*Work to do*. Of the lines in these entries, how many contain the string "Write"? Give the number and nothing else.

*Stored records*.
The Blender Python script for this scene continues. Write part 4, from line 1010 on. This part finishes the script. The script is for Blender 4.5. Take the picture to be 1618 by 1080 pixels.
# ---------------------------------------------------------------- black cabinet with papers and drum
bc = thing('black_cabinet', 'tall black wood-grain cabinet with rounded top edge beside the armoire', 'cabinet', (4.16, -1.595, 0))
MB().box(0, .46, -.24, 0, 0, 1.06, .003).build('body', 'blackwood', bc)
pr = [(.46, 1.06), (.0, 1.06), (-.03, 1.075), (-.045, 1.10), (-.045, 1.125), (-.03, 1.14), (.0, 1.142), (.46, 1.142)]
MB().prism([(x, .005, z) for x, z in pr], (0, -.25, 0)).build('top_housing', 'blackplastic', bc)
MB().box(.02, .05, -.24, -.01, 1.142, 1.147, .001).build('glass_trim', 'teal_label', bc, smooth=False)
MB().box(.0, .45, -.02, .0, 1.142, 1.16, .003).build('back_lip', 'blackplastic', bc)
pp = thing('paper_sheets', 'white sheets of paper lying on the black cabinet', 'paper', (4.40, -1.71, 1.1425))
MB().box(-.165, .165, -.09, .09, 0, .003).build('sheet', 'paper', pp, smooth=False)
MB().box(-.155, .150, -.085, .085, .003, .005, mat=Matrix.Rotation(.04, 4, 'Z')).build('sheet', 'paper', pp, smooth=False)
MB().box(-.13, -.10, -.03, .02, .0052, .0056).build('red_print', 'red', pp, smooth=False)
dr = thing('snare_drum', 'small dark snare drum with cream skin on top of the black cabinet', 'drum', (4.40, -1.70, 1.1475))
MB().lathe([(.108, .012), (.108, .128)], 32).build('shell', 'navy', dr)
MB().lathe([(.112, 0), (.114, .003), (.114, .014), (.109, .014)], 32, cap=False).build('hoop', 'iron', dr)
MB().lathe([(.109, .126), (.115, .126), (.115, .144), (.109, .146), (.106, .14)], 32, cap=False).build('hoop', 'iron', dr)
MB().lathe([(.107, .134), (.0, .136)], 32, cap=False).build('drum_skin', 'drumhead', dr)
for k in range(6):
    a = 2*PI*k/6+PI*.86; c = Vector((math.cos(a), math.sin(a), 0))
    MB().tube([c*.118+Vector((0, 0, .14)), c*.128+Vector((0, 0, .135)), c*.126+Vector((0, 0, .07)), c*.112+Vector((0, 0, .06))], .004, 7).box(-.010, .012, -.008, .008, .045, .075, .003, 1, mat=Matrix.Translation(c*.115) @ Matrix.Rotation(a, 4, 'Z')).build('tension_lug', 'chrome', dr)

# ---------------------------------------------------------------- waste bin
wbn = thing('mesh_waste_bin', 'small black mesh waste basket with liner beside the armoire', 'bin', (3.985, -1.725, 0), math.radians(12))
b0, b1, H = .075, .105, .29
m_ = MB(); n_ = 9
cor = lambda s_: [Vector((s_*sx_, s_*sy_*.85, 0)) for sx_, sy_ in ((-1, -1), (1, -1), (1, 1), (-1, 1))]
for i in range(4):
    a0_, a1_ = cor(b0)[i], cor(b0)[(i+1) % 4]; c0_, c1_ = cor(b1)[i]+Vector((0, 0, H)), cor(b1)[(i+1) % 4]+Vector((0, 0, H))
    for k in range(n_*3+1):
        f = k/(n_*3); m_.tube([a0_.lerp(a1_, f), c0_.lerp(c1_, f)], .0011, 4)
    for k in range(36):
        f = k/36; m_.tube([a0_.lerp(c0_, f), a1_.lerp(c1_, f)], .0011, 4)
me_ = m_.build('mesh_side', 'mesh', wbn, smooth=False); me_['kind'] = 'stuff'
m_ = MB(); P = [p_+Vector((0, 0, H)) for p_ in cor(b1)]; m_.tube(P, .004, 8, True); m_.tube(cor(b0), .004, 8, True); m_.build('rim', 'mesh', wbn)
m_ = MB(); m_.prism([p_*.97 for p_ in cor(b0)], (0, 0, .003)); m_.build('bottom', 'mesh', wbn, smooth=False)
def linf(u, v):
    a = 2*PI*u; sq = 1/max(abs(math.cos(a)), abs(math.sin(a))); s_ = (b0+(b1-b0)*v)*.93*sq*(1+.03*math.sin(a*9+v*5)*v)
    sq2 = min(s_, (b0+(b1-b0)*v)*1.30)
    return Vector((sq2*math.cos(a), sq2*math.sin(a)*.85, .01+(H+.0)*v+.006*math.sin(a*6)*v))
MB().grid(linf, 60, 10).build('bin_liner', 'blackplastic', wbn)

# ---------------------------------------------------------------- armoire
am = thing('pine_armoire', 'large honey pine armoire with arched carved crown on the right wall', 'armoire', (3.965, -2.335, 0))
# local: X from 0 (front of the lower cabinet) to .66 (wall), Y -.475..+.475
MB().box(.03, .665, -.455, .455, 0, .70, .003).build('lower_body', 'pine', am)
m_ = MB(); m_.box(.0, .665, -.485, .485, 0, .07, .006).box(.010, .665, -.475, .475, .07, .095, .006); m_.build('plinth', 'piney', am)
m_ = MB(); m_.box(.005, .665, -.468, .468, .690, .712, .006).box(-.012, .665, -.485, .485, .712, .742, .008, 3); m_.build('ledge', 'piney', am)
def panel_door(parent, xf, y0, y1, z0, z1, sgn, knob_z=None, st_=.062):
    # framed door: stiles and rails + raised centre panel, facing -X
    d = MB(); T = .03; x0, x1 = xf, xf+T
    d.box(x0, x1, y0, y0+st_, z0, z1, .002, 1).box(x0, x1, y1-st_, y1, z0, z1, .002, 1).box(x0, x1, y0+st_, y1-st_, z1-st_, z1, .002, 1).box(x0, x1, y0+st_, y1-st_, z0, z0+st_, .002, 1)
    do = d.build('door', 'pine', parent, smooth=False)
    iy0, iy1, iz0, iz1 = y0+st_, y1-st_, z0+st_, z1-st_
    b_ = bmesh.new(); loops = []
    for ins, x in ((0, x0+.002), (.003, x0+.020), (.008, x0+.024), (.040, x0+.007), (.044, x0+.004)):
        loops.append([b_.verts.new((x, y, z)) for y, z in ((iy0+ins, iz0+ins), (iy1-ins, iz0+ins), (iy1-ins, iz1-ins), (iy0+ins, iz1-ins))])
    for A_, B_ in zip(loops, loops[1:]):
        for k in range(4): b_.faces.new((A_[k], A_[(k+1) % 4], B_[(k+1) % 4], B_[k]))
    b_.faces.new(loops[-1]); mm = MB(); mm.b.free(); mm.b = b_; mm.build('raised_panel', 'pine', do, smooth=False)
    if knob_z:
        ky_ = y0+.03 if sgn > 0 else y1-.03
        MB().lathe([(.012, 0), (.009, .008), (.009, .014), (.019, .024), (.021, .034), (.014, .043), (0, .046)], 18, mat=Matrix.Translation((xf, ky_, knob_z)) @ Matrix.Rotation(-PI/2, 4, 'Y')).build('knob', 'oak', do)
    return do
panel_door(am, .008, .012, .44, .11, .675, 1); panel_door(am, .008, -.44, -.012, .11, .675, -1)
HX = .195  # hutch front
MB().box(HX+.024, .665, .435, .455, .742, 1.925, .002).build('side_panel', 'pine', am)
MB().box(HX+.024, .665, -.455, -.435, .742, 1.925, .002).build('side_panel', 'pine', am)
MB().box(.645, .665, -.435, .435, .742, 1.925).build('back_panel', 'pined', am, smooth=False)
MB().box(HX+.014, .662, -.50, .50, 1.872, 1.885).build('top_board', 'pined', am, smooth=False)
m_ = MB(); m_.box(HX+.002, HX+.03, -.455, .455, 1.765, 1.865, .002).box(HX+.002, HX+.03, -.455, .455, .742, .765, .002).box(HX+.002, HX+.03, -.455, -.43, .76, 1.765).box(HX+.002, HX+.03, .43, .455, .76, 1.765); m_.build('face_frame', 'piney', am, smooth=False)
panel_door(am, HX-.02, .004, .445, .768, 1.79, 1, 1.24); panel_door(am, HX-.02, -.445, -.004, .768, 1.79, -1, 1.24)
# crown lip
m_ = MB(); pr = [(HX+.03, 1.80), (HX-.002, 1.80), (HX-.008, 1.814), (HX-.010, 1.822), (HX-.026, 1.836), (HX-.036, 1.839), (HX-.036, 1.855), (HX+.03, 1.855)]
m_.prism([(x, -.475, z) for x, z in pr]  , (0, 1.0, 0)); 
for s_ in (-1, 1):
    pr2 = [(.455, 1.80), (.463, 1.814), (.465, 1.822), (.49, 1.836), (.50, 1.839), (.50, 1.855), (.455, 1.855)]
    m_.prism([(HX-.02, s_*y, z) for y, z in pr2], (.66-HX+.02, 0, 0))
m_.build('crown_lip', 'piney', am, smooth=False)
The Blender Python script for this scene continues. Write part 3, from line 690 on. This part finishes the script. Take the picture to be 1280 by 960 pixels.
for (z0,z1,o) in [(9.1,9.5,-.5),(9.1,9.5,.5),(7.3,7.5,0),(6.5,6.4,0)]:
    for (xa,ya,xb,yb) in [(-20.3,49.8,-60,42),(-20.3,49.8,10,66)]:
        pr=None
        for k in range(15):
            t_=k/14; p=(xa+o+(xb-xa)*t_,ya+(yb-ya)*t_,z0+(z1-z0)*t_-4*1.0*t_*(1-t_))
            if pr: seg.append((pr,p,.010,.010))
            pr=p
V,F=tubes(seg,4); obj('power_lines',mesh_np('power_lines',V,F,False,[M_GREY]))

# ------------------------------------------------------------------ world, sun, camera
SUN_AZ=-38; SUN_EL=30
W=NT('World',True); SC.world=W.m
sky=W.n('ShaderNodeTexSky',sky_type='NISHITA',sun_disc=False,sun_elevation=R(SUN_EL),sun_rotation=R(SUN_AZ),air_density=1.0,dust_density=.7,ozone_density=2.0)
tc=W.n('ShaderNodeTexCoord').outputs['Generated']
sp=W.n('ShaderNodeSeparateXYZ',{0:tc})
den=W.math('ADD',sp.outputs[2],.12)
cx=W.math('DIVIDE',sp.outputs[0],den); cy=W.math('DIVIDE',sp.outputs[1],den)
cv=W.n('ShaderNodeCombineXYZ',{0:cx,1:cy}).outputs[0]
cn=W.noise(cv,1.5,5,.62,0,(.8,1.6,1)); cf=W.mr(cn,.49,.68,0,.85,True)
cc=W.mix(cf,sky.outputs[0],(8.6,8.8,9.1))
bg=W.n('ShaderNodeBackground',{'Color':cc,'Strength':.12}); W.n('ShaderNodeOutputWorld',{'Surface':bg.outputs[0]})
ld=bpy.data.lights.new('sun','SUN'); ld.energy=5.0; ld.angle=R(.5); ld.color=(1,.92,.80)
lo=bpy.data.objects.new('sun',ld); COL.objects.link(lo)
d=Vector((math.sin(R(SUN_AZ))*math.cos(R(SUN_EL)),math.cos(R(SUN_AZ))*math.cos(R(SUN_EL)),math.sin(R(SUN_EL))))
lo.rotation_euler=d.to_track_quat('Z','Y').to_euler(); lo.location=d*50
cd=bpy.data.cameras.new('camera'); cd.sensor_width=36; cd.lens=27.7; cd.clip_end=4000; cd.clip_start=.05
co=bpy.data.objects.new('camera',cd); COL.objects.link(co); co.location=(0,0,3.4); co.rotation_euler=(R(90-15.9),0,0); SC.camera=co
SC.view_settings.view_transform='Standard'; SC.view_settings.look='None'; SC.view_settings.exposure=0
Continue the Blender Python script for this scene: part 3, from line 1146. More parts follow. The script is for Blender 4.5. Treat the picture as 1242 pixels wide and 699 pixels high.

*Solution to this problem*. 2